§ **DATA PROVIDED**:
┌────────

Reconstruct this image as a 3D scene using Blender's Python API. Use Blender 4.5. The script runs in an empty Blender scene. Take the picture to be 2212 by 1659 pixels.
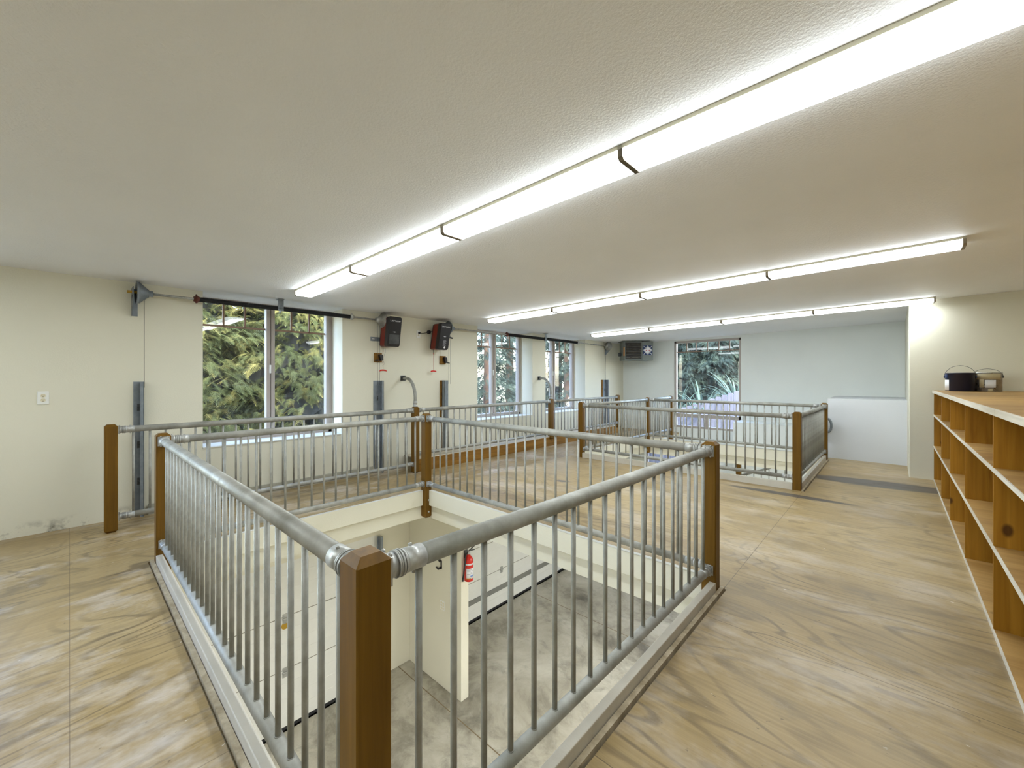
import bpy, math, random
from mathutils import Vector, Matrix
import numpy as np

random.seed(7)
PI = math.pi
sc = bpy.context.scene
COL = sc.collection


# ---------------------------------------------------------------- materials
def new_mat(name):
    m = bpy.data.materials.new(name)
    m.use_nodes = True
    nt = m.node_tree
    b = nt.nodes['Principled BSDF']
    return m, nt, b


def N(nt, typ, **kw):
    n = nt.nodes.new(typ)
    for k, v in kw.items():
        if k in n.inputs:
            n.inputs[k].default_value = v
        else:
            setattr(n, k, v)
    return n


def ramp(nt, fac, stops, interp='LINEAR'):
    r = nt.nodes.new('ShaderNodeValToRGB')
    r.color_ramp.interpolation = interp
    e = r.color_ramp.elements
    while len(e) < len(stops):
        e.new(0.5)
    for i, (p, c) in enumerate(stops):
        e[i].position = p
        e[i].color = c if len(c) == 4 else (*c, 1)
    nt.links.new(fac, r.inputs[0])
    return r.outputs[0]


def coords(nt, scale=(1, 1, 1), rot=(0, 0, 0), loc=(0, 0, 0), kind='Object'):
    tc = nt.nodes.new('ShaderNodeTexCoord')
    mp = nt.nodes.new('ShaderNodeMapping')
    mp.inputs['Scale'].default_value = scale
    mp.inputs['Rotation'].default_value = rot
    mp.inputs['Location'].default_value = loc
    nt.links.new(tc.outputs[kind], mp.inputs[0])
    return mp.outputs[0]


def noise(nt, vec, scale, detail=3, rough=.55, dist=0):
    n = nt.nodes.new('ShaderNodeTexNoise')
    n.inputs['Scale'].default_value = scale
    n.inputs['Detail'].default_value = detail
    n.inputs['Roughness'].default_value = rough
    n.inputs['Distortion'].default_value = dist
    nt.links.new(vec, n.inputs['Vector'])
    return n.outputs[0]


def math_n(nt, op, a, b=None):
    n = nt.nodes.new('ShaderNodeMath')
    n.operation = op
    for i, v in enumerate((a, b)):
        if v is None:
            continue
        if isinstance(v, (int, float)):
            n.inputs[i].default_value = v
        else:
            nt.links.new(v, n.inputs[i])
    return n.outputs[0]


def mixc(nt, fac, a, b, mode='MIX'):
    n = nt.nodes.new('ShaderNodeMix')
    n.data_type = 'RGBA'
    n.blend_type = mode
    for s, v in ((n.inputs[0], fac), (n.inputs[6], a), (n.inputs[7], b)):
        if isinstance(v, (int, float)):
            s.default_value = v
        elif isinstance(v, tuple):
            s.default_value = v if len(v) == 4 else (*v, 1)
        else:
            nt.links.new(v, s)
    return n.outputs[2]


def bump(nt, b, height, strength, dist=.01):
    n = nt.nodes.new('ShaderNodeBump')
    n.inputs['Strength'].default_value = strength
    n.inputs['Distance'].default_value = dist
    nt.links.new(height, n.inputs['Height'])
    nt.links.new(n.outputs[0], b.inputs['Normal'])


def simple(name, col, rough=.6, metal=0., var=.0, vscale=8, bmp=0., bscale=60, spec=None):
    m, nt, b = new_mat(name)
    b.inputs['Roughness'].default_value = rough
    b.inputs['Metallic'].default_value = metal
    if spec is not None:
        b.inputs['Specular IOR Level'].default_value = spec
    v = coords(nt)
    lo = tuple(max(0, c * (1 - var)) for c in col)
    hi = tuple(min(1, c * (1 + var)) for c in col)
    nt.links.new(ramp(nt, noise(nt, v, vscale, 4), [(.3, lo), (.7, hi)]), b.inputs['Base Color'])
    if bmp:
        bump(nt, b, noise(nt, v, bscale, 3), bmp)
    return m


def srgb(r, g, b):
    f = lambda c: (c / 255 / 12.92) if c / 255 <= .04045 else ((c / 255 + .055) / 1.055) ** 2.4
    return (f(r), f(g), f(b))


M = {}
CREAM = srgb(226, 222, 204)


def paint(name, col, sc_, st):
    m, nt, b = new_mat(name)
    v = coords(nt)
    n1 = noise(nt, v, .9, 3)
    nt.links.new(ramp(nt, n1, [(.3, tuple(c * .96 for c in col)), (.7, tuple(min(1, c * 1.02) for c in col))]), b.inputs['Base Color'])
    b.inputs['Roughness'].default_value = .55
    b.inputs['Specular IOR Level'].default_value = .3
    bump(nt, b, noise(nt, v, sc_, 3, .6), st, .004)
    return m


M['wall'] = paint('wall_paint', CREAM, 90, .25)
M['ceil'] = paint('ceiling_paint', srgb(240, 240, 241), 82, .75)
M['white'] = paint('white_paint', srgb(232, 232, 226), 40, .1)
M['wallB'] = paint('far_wall_paint', srgb(234, 238, 235), 90, .25)
M['bandwall'] = paint('primed_wall_paint', srgb(218, 221, 225), 60, .2)
M['base'] = simple('grey_base_strip', srgb(168, 165, 150), .6, 0, .1, 3)
M['kerb'] = simple('kerb_paint', srgb(196, 189, 174), .55, 0, .07, 5, .15, 30)


def scuffed_wall():
    m, nt, b = new_mat('scuffed_wall_paint')
    v = coords(nt)
    n1 = noise(nt, v, .9, 3)
    base = ramp(nt, n1, [(.3, tuple(c * .96 for c in CREAM)), (.7, CREAM)])
    sx = nt.nodes.new('ShaderNodeSeparateXYZ')
    nt.links.new(v, sx.inputs[0])
    az = math_n(nt, 'ABSOLUTE', math_n(nt, 'SUBTRACT', sx.outputs[2], .02))
    low = math_n(nt, 'SUBTRACT', 1.0, math_n(nt, 'MULTIPLY', az, 9.0))
    low = math_n(nt, 'MAXIMUM', low, 0.0)
    dirt = ramp(nt, noise(nt, v, 7, 5, .65), [(.5, (0, 0, 0)), (.68, (1, 1, 1))])
    fac = math_n(nt, 'MULTIPLY', low, dirt)
    nt.links.new(mixc(nt, fac, base, srgb(90, 82, 66)), b.inputs['Base Color'])
    b.inputs['Roughness'].default_value = .55
    b.inputs['Specular IOR Level'].default_value = .3
    bump(nt, b, noise(nt, v, 90, 3, .6), .25, .004)
    return m


M['wallA'] = scuffed_wall()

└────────

§ **THE PROBLEM**:
Set down all the data again exactly as above, pictures excluded.

§ **RESULT FOR THIS EXERCISE**:
Reconstruct this image as a 3D scene using Blender's Python API. Use Blender 4.5. The script runs in an empty Blender scene. Take the picture to be 2212 by 1659 pixels.
import bpy, math, random
from mathutils import Vector, Matrix
import numpy as np

random.seed(7)
PI = math.pi
sc = bpy.context.scene
COL = sc.collection


# ---------------------------------------------------------------- materials
def new_mat(name):
    m = bpy.data.materials.new(name)
    m.use_nodes = True
    nt = m.node_tree
    b = nt.nodes['Principled BSDF']
    return m, nt, b


def N(nt, typ, **kw):
    n = nt.nodes.new(typ)
    for k, v in kw.items():
        if k in n.inputs:
            n.inputs[k].default_value = v
        else:
            setattr(n, k, v)
    return n


def ramp(nt, fac, stops, interp='LINEAR'):
    r = nt.nodes.new('ShaderNodeValToRGB')
    r.color_ramp.interpolation = interp
    e = r.color_ramp.elements
    while len(e) < len(stops):
        e.new(0.5)
    for i, (p, c) in enumerate(stops):
        e[i].position = p
        e[i].color = c if len(c) == 4 else (*c, 1)
    nt.links.new(fac, r.inputs[0])
    return r.outputs[0]


def coords(nt, scale=(1, 1, 1), rot=(0, 0, 0), loc=(0, 0, 0), kind='Object'):
    tc = nt.nodes.new('ShaderNodeTexCoord')
    mp = nt.nodes.new('ShaderNodeMapping')
    mp.inputs['Scale'].default_value = scale
    mp.inputs['Rotation'].default_value = rot
    mp.inputs['Location'].default_value = loc
    nt.links.new(tc.outputs[kind], mp.inputs[0])
    return mp.outputs[0]


def noise(nt, vec, scale, detail=3, rough=.55, dist=0):
    n = nt.nodes.new('ShaderNodeTexNoise')
    n.inputs['Scale'].default_value = scale
    n.inputs['Detail'].default_value = detail
    n.inputs['Roughness'].default_value = rough
    n.inputs['Distortion'].default_value = dist
    nt.links.new(vec, n.inputs['Vector'])
    return n.outputs[0]


def math_n(nt, op, a, b=None):
    n = nt.nodes.new('ShaderNodeMath')
    n.operation = op
    for i, v in enumerate((a, b)):
        if v is None:
            continue
        if isinstance(v, (int, float)):
            n.inputs[i].default_value = v
        else:
            nt.links.new(v, n.inputs[i])
    return n.outputs[0]


def mixc(nt, fac, a, b, mode='MIX'):
    n = nt.nodes.new('ShaderNodeMix')
    n.data_type = 'RGBA'
    n.blend_type = mode
    for s, v in ((n.inputs[0], fac), (n.inputs[6], a), (n.inputs[7], b)):
        if isinstance(v, (int, float)):
            s.default_value = v
        elif isinstance(v, tuple):
            s.default_value = v if len(v) == 4 else (*v, 1)
        else:
            nt.links.new(v, s)
    return n.outputs[2]


def bump(nt, b, height, strength, dist=.01):
    n = nt.nodes.new('ShaderNodeBump')
    n.inputs['Strength'].default_value = strength
    n.inputs['Distance'].default_value = dist
    nt.links.new(height, n.inputs['Height'])
    nt.links.new(n.outputs[0], b.inputs['Normal'])


def simple(name, col, rough=.6, metal=0., var=.0, vscale=8, bmp=0., bscale=60, spec=None):
    m, nt, b = new_mat(name)
    b.inputs['Roughness'].default_value = rough
    b.inputs['Metallic'].default_value = metal
    if spec is not None:
        b.inputs['Specular IOR Level'].default_value = spec
    v = coords(nt)
    lo = tuple(max(0, c * (1 - var)) for c in col)
    hi = tuple(min(1, c * (1 + var)) for c in col)
    nt.links.new(ramp(nt, noise(nt, v, vscale, 4), [(.3, lo), (.7, hi)]), b.inputs['Base Color'])
    if bmp:
        bump(nt, b, noise(nt, v, bscale, 3), bmp)
    return m


def srgb(r, g, b):
    f = lambda c: (c / 255 / 12.92) if c / 255 <= .04045 else ((c / 255 + .055) / 1.055) ** 2.4
    return (f(r), f(g), f(b))


M = {}
CREAM = srgb(226, 222, 204)


def paint(name, col, sc_, st):
    m, nt, b = new_mat(name)
    v = coords(nt)
    n1 = noise(nt, v, .9, 3)
    nt.links.new(ramp(nt, n1, [(.3, tuple(c * .96 for c in col)), (.7, tuple(min(1, c * 1.02) for c in col))]), b.inputs['Base Color'])
    b.inputs['Roughness'].default_value = .55
    b.inputs['Specular IOR Level'].default_value = .3
    bump(nt, b, noise(nt, v, sc_, 3, .6), st, .004)
    return m


M['wall'] = paint('wall_paint', CREAM, 90, .25)
M['ceil'] = paint('ceiling_paint', srgb(240, 240, 241), 82, .75)
M['white'] = paint('white_paint', srgb(232, 232, 226), 40, .1)
M['wallB'] = paint('far_wall_paint', srgb(234, 238, 235), 90, .25)
M['bandwall'] = paint('primed_wall_paint', srgb(218, 221, 225), 60, .2)
M['base'] = simple('grey_base_strip', srgb(168, 165, 150), .6, 0, .1, 3)
M['kerb'] = simple('kerb_paint', srgb(196, 189, 174), .55, 0, .07, 5, .15, 30)


def scuffed_wall():
    m, nt, b = new_mat('scuffed_wall_paint')
    v = coords(nt)
    n1 = noise(nt, v, .9, 3)
    base = ramp(nt, n1, [(.3, tuple(c * .96 for c in CREAM)), (.7, CREAM)])
    sx = nt.nodes.new('ShaderNodeSeparateXYZ')
    nt.links.new(v, sx.inputs[0])
    az = math_n(nt, 'ABSOLUTE', math_n(nt, 'SUBTRACT', sx.outputs[2], .02))
    low = math_n(nt, 'SUBTRACT', 1.0, math_n(nt, 'MULTIPLY', az, 9.0))
    low = math_n(nt, 'MAXIMUM', low, 0.0)
    dirt = ramp(nt, noise(nt, v, 7, 5, .65), [(.5, (0, 0, 0)), (.68, (1, 1, 1))])
    fac = math_n(nt, 'MULTIPLY', low, dirt)
    nt.links.new(mixc(nt, fac, base, srgb(90, 82, 66)), b.inputs['Base Color'])
    b.inputs['Roughness'].default_value = .55
    b.inputs['Specular IOR Level'].default_value = .3
    bump(nt, b, noise(nt, v, 90, 3, .6), .25, .004)
    return m


M['wallA'] = scuffed_wall()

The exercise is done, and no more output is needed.